2ème album de Téta, le guitariste aux doigts de fée
Balafomanga production
Entre jazz et blues, rythmes ternaires du tsapiky et improvisations.
Le mastering léché du nouvel album de Téta, intitulé Fototse racines roots, nous transporte sans préambule en plein cœur de Madagascar.
Enregistré en studio et en extérieur, nous sommes accueillis dès la première bande son par le bruit des vagues, puis d’un véhicule motorisé ou de sable ! La guitare de Téta s’approche, doucement, puis repart aussitôt.
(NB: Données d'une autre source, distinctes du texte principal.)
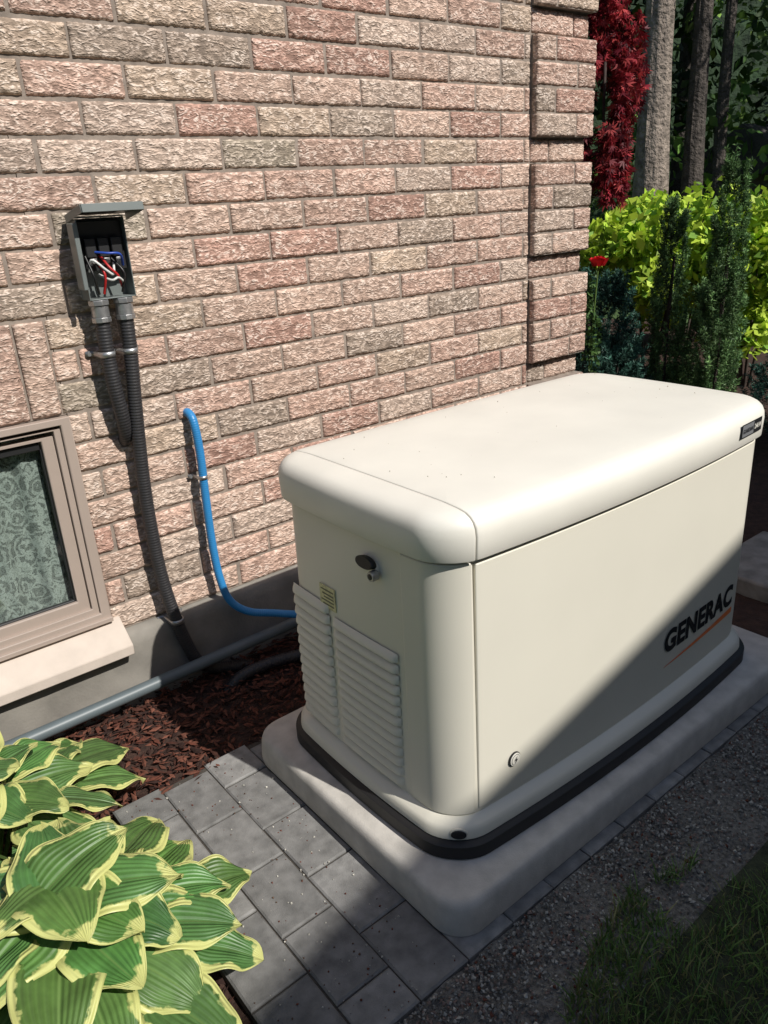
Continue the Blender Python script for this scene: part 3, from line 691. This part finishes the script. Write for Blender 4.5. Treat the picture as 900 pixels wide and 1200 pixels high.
def bush(name,c,rad,K,n,ls,ratio,pal,up=.6,trunk=True,tc=(.06,.045,.035),cr=.35):
    par=empty(name); P,k=bush_pts(c,rad,K,n,cr); P[:,2]=np.maximum(P[:,2],-.1)
    cols=pick(pal,n,.25)*(.7+.6*hsh(k,k*1.7,1.))[:,None]
    V,F,Cc=leafcloud(P,rng.uniform(.6,1.25,n)*ls,ratio,cols,up); np_mesh('leaves',V,F,M_leaf,par,Cc)
    if trunk:
        mt=mat(name+'_bark',tc,.9,.3,20,.5,60)
        for i in range(6):
            a=random.uniform(0,6.28); e=(c[0]+math.cos(a)*rad[0]*.6,c[1]+math.sin(a)*rad[1]*.6,c[2]+rad[2]*random.uniform(.1,.7))
            tube('stem.%d'%i,[(c[0]+.03*math.cos(a),c[1]+.03*math.sin(a),-.15),(c[0]*.6+e[0]*.4,c[1]*.6+e[1]*.4,e[2]*.5),e],lambda t:.022*(1-.75*t)*max(.6,rad[2]),mt,par,n=7,seg=5)
    return par
red=[(.22,.016,.028),(.32,.026,.038),(.12,.012,.022),(.42,.06,.06)]
jm=empty('japanese_maple_tree')
P1,k1=bush_pts((3.75,3.45,2.75),(.9,.85,1.1),40,6500,.26)
P2,k2=bush_pts((3.25,2.10,1.88),(.27,.22,.80),28,3400,.20)
P3,k3=bush_pts((3.25,2.22,2.6),(.35,.24,.5),14,1500,.24)
P=np.concatenate([P1,P2,P3]); k=np.concatenate([k1,k2+50,k3+90]); n=len(P)
cc_=pick(red,n,.3)*(.55+.9*hsh(k,k*1.3,2.))[:,None]
main=rng.normal(size=(n,3))*.6+np.array([0,0,-.55]); main/=np.linalg.norm(main,axis=1)[:,None]
sd_=np.cross(main,rng.normal(size=(n,3))); sd_/=np.linalg.norm(sd_,axis=1)[:,None]
sz=rng.uniform(.035,.065,n)[:,None]
VV=[];CCc=[]
for ang_ in (-.95,-.4,.15,.75):
    dd=main*math.cos(ang_)+sd_*math.sin(ang_); bb=-main*math.sin(ang_)+sd_*math.cos(ang_)
    l=sz*(1-.25*abs(ang_)); VV.append(np.stack([P,P+dd*l*.45+bb*l*.11,P+dd*l,P+dd*l*.45-bb*l*.11],1)); CCc.append(np.repeat(cc_[:,None],4,1))
VV=np.concatenate(VV).reshape(-1,3); CCc=np.concatenate(CCc).reshape(-1,3)
np_mesh('leaves',VV,np.arange(len(VV)).reshape(-1,4),M_leaf,jm,CCc)
mb_=mat('maple_bark',(.07,.05,.045),.9,.3,20)
tube('trunk',[(3.7,3.2,-.15),(3.65,3.15,.6),(3.75,3.3,1.3),(3.6,3.1,2.2),(3.5,3.0,3.2)],lambda t:.07*(1-.7*t),mb_,jm,n=10)
for i in range(7):
    a=i*.9; tube('limb.%d'%i,[(3.68,3.2,1.0+.15*i),(3.65+.4*math.cos(a),3.25+.4*math.sin(a),1.6+.15*i),(3.65+.7*math.cos(a),3.3+.7*math.sin(a),1.9+.15*i)],lambda t:.028*(1-.8*t),mb_,jm,n=7,seg=6)
tube('limb.8',[(3.65,3.15,1.2),(3.5,2.7,2.0),(3.3,2.2,2.3),(3.22,2.08,1.7)],lambda t:.028*(1-.8*t),mb_,jm,n=7,seg=6)
def conifer(name,c,rad,hgt,shoots,pal,nl=90,lean=.25,ls=.028,ratio=.16,taper=.35):
    par=empty(name); Ps=[];Ds=[];Cs_=[];
    for s in range(shoots):
        a=rng.uniform(0,6.28); q=math.sqrt(rng.uniform(0,1))
        z0=rng.uniform(-.05,.92)*hgt; top=hgt*(1-taper*q**2)*rng.uniform(.9,1.08)
        ln=min(rng.uniform(.10,.24),max(.07,top-z0))
        fz_=1-taper*(max(0,z0)/hgt)**2
        st=np.array([c[0]+math.cos(a)*rad*q*fz_,c[1]+math.sin(a)*rad*q*fz_,z0-.08])
        dr=np.array([math.cos(a)*lean,math.sin(a)*lean,1.]); dr/=np.linalg.norm(dr)
        t=rng.uniform(0,1,nl); pq=st+dr*(t*ln)[:,None]
        o=rng.normal(size=(nl,3)); o/=np.linalg.norm(o,axis=1)[:,None]
        dd=o*.9+dr*.7; dd/=np.linalg.norm(dd,axis=1)[:,None]
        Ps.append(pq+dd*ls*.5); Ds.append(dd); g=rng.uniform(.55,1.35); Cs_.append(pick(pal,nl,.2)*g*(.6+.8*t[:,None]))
    P=np.concatenate(Ps);D=np.concatenate(Ds);Cc=np.concatenate(Cs_)
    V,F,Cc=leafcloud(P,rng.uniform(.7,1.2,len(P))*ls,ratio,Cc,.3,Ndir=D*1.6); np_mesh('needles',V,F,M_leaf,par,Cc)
    mt=mat(name+'_bark',(.05,.035,.03),.9)
    for i in range(3): tube('stem.%d'%i,[(c[0]+.01*i,c[1]-.01*i,-.15),(c[0]+.01*i-.01,c[1]+.01*i-.01,hgt*.4),(c[0]+.01*i-.01,c[1]+.01*i-.02,hgt*.7)],lambda t:.010*(1-.7*t),mt,par,n=6,seg=5)
yp=[(.11,.20,.075),(.15,.25,.09),(.07,.14,.05)]
conifer('yew_shrub',(3.2,1.24,0),.105,1.66,300,yp,80,.22,ls=.026,ratio=.22,taper=.5)
conifer('yew_shrub.001',(3.2,1.56,0),.10,1.46,240,yp,80,.22,ls=.026,ratio=.22,taper=.5)
conifer('yew_shrub.002',(3.35,1.38,0),.13,1.0,240,yp,70,.35,ls=.026,ratio=.22,taper=.5)
bl=[(.045,.11,.085),(.06,.15,.11),(.025,.065,.05)]
conifer('spruce_shrub',(3.15,2.0,0),.28,1.05,480,bl,70,.6,ls=.03,ratio=.2,taper=.6)
conifer('spruce_shrub.001',(2.95,1.72,0),.20,.62,240,bl,70,.7,ls=.03,ratio=.2,taper=.6)
conifer('spruce_shrub.002',(3.9,1.0,0),.40,.55,260,bl,70,.7,ls=.03,ratio=.2,taper=.6)
lime=[(.48,.63,.06),(.58,.74,.09),(.34,.50,.05),(.18,.34,.04)]
bush('hydrangea_bush',(4.9,2.75,.85),(.75,.75,.62),34,7000,.095,.62,lime)
bush('hydrangea_bush.001',(5.0,1.95,.75),(.65,.65,.60),30,6000,.095,.62,lime)
bush('hydrangea_bush.002',(6.2,3.2,.8),(.8,.8,.7),30,4500,.095,.62,lime)
rs=empty('red_rose'); M_rose=mat('rose_petal',(.65,.012,.02),.5,.2,60,transl=.2)
cR_=np.array((2.62,1.635,1.04))
Vr=[];Fr=[]
for i in range(26):
    a=i*2.4; rr=.008+.0016*i; hh=.024-.0005*i
    d=np.array([math.cos(a),math.sin(a),0]); t=np.array([-d[1],d[0],0]); o=len(Vr)
    for (s,q,zz) in ((-1,.6,-.02),(1,.6,-.02),(1.2,1.0,hh),(0,1.25,hh+.008),(-1.2,1.0,hh)):
        Vr.append(cR_+d*rr*q+t*s*.014*(.6+i/26)+np.array([0,0,zz]))
    Fr.append((o,o+1,o+2,o+3,o+4))
pymesh('petals',Vr,Fr,M_rose,rs,smooth=True)
tube('stem',[(2.66,1.72,-.1),(2.64,1.68,.5),(2.62,1.635,1.025)],.004,M_pet,rs,n=6,seg=6)
P,k=bush_pts((2.64,1.68,.7),(.10,.08,.30),10,500,.35)
V,F,Cc=leafcloud(P,rng.uniform(.02,.04,500),.6,pick([(.05,.11,.03),(.08,.15,.04)],500)); np_mesh('leaves',V,F,M_leaf,rs,Cc)
M_bark=mat('rough_bark',(.25,.205,.17),.95,.45,9,1.,22,bdist=.05)
M_bark_shaded=mat('shaded_bark',(.07,.058,.05),.95,.45,9,1.,22,bdist=.05)  # rough bark darkened in colour for trunks standing in shade
def tree(name,x,y,rad,h,pal,crown,n,ls=.16,bk=None):
    bk=bk or M_bark
    par=empty(name); pts=[(x,y,-.2),(x+.05,y,1.2),(x+.1,y+.06,3.),(x,y,h*.6),(x+.1,y,h)]
    P=catmull(pts,10); rings=[]
    for i,p in enumerate(P):
        t=i/len(P); rr=rad*(1-.65*t)*(1+.5*math.exp(-p[2]*3)); rg=[]
        for a in np.linspace(0,2*math.pi,36,endpoint=False):
            k=1+.05*math.sin(a*11+p[2]*1.3)+.04*math.sin(a*17-p[2]*2.1); rg.append((p[0]+rr*k*math.cos(a),p[1]+rr*k*math.sin(a),p[2]))
        rings.append(rg)
    loft('trunk',rings,bk,par,angle=80)
    for i in range(7):
        a=i*2.4; z=h*(.45+.07*i)
        tube('limb.%d'%i,[(x,y,z),(x+crown*.4*math.cos(a),y+crown*.4*math.sin(a),z+.6),(x+crown*.85*math.cos(a),y+crown*.85*math.sin(a),z+.9)],lambda t:rad*.3*(1-.8*t),bk,par,n=7,seg=5)
    Pl,k=bush_pts((x,y,h*.85),(crown,crown,h*.38),40,n,.25); cols=pick(pal,n,.25)*(.6+.7*hsh(k,k*1.7,1.))[:,None]
    V,F,Cc=leafcloud(Pl,rng.uniform(.6,1.3,n)*ls,.5,cols); np_mesh('leaves',V,F,M_leaf,par,Cc)
gp=[(.08,.16,.035),(.12,.22,.05),(.05,.11,.03)]
tree('oak_tree',9.75,6.05,.29,9,gp,2.6,3500,.2)
tree('oak_tree.001',10.6,5.9,.18,9,gp,2.2,2500,.2,bk=M_bark_shaded)
tree('oak_tree.002',11.5,6.0,.12,10,gp,2.4,2500,.2,bk=M_bark_shaded)
tree('oak_tree.003',14.5,8.5,.22,10,gp,3.2,3500,.2,bk=M_bark_shaded)
tree('oak_tree.004',13.5,3.5,.2,9,gp,3.0,3500,.2)
n=42000
ang=rng.uniform(math.radians(-8),math.radians(75),n); dist=rng.uniform(14,21,n); z=rng.uniform(0,1,n)**1.2*10-.1
cl=vn(ang*40,z*.8,2.); ok=cl+.3*rng.uniform(size=n)>.42
ang,dist,z=ang[ok],dist[ok],z[ok]; P=np.stack([-.9+dist*np.cos(ang),-1+dist*np.sin(ang),z],-1); n=len(P)
sun_patch=np.clip(vn(ang*34+5,z*1.1,9.)*3.2-1.0,.18,2.2)  # sunlit and shaded patches painted into the woodland leaf colours
V,F,Cc=leafcloud(P,rng.uniform(.13,.34,n),.55,pick([(.06,.13,.03),(.10,.19,.04),(.18,.30,.06)],n,.3)*sun_patch[:,None]); np_mesh('woodland',V,F,M_leaf,None,Cc)
hv=[];hf=[]
hx=np.linspace(math.radians(-30),math.radians(200),60)
for i,a in enumerate(hx):
    for k,(d,z) in enumerate(((20,-.2),(25,6),(31,11.5),(42,13),(80,13),(120,-.2))):
        zz=z+(rng.uniform(-.8,.8) if 0<k<5 else 0); hv.append((d*math.cos(a),d*math.sin(a),zz))
for i in range(59):
    for k in range(5): a=i*6+k; hf.append((a,a+6,a+7,a+1))
pymesh('sky_block_hill',hv,hf,mat('sky_block_green',(.016,.034,.012),.98,.6,1.2,.8,3,bdist=.3),None,smooth=True,angle=80)  # hill added behind the woodland to block sky showing between leaves
sh=empty('garden_shed')
box('walls',13.2,15.2,5.4,7.4,-.15,1.6,mat('shed_wood',(.16,.13,.11),.9,.2,8),sh)
pymesh('roof',[(12.9,5.1,1.5),(15.5,5.1,1.5),(15.5,7.7,1.5),(12.9,7.7,1.5),(12.9,6.4,2.3),(15.5,6.4,2.3)],[(0,1,5,4),(2,3,4,5),(0,4,3),(1,2,5),(0,3,2,1)],M_roof,sh)
box('stone_block',1.80,2.30,-.02,.46,-.16,-.05,mat('limestone',(.24,.23,.21),.9,.3,15,.5,80),None,bevel=.012)
# unseen house-shaped block added behind the camera to cast the diagonal shadow
caster=empty('shadow_caster_house'); y0=-5.; zl=lambda x:.115+.27*(x-1.12)+5.22
za,zb=zl(-7),zl(9)
V=[(-7,y0,-.2),(25,y0,-.2),(25,y0,za),(9,y0,zb),(-7,y0,za)]; V=V+[(x,-14,z) for x,_,z in V]
F=[(0,1,2,3,4),(9,8,7,6,5)]+[(i,5+i,5+(i+1)%5,(i+1)%5) for i in range(5)]
pymesh('walls_and_gable',V,F,mat('caster_siding',(.36,.33,.29),.8,.1,6),caster)
pymesh('roof_slopes',[(-7.02,y0+.0,za+.01),(9,y0+.0,zb+.01),(25.02,y0,za+.01),(-7.02,-14.1,za+.01),(9,-14.1,zb+.01),(25.02,-14.1,za+.01)],[(0,1,4,3),(1,2,5,4)],M_roof,caster)
box('caster_window',-2,-.4,y0+.004,y0+.03,1.0,2.2,mat('dark_pane',(.03,.035,.04),.1),caster)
Dans le deuxième morceau de l'album, elle ré-apparait, suivant son propre rythme, entre accords paisibles et danses de doigts effrénées. La voix de Téta parfois redoublée par celle de Kira offre de courtes échappées polyphoniques.
Dans chacune de ces quinze pistes, Téta chante la tradition et les croyances de son pays. Il transmet la bonne parole. Argent, hommage à la terre nourricière, à la mer, vertus de l’éducation, amour, dénonciation des injustices et des inégalités sociales… Téta aborde de nombreux thèmes de la société malgache semblant être autant de petites morales à usage public.
Le slam de Mohamed Ali Ivesse alias Momo intervient dans « Ambarambao » tel l‘apparition d’un fantôme. Interrompant Téta, Momo scande son texte d’une voix profonde et impérieuse. Puis, disparition abrupte de Momo. Un phénomène, également notable dans chacun des morceaux et des accords de Téta. Cet imprévisible instrumentiste surprend par sa dextérité et sa capacité à maîtriser sa musique. On ne saurait prédire quand un morceau est sur le point de se terminer ou lorsqu’un nouveau rythme se prépare.
La durée de chacun des morceaux n’est ici d’aucune aide. Elle est trop variable. Alors, il ne nous reste plus qu’à nous laisser porter par le rythme diablement enivrant de ce quinze pistes. Et, à nous laisser ondoyer, au creux de ses vagues.
ZOOM
Un peu d’histoire
Il y grandit en s’exerçant d’abord à la mandoline pour lui préférer à l’âge de 8 ans la guitare. Enfant, il accompagne son père et deux de ses frères, dans les provinces voisines pour animer les bals poussières et les cérémonies traditionnelles de la région. Le tsapiky, style musical malgache, berce son enfance. Il apprend les rythmes ternaires, les coutumes et valeurs contées dans ces chansons.
Au début de son adolescence, il met fin à ses études pour s’adonner entièrement à la musique et aider sa famille. Son don de guitariste hors pair l’amène rapidement à jouer seul dans les cérémonies traditionnelles et les bals poussières.
Par la suite, il forme différents groupes et se lance en 2007, dans une carrière solo. En 2009, il enregistre son premier album Any Aminao Any. Deux ans plus tard, il est le gagnant du prix Musique de l’Océan indien.
L’année suivante, sort son album Fototse racines roots. Enregistré sur place, l’album 100% malgache, est fait d’une matière rare, des mains de l’homme aux doigts de fée.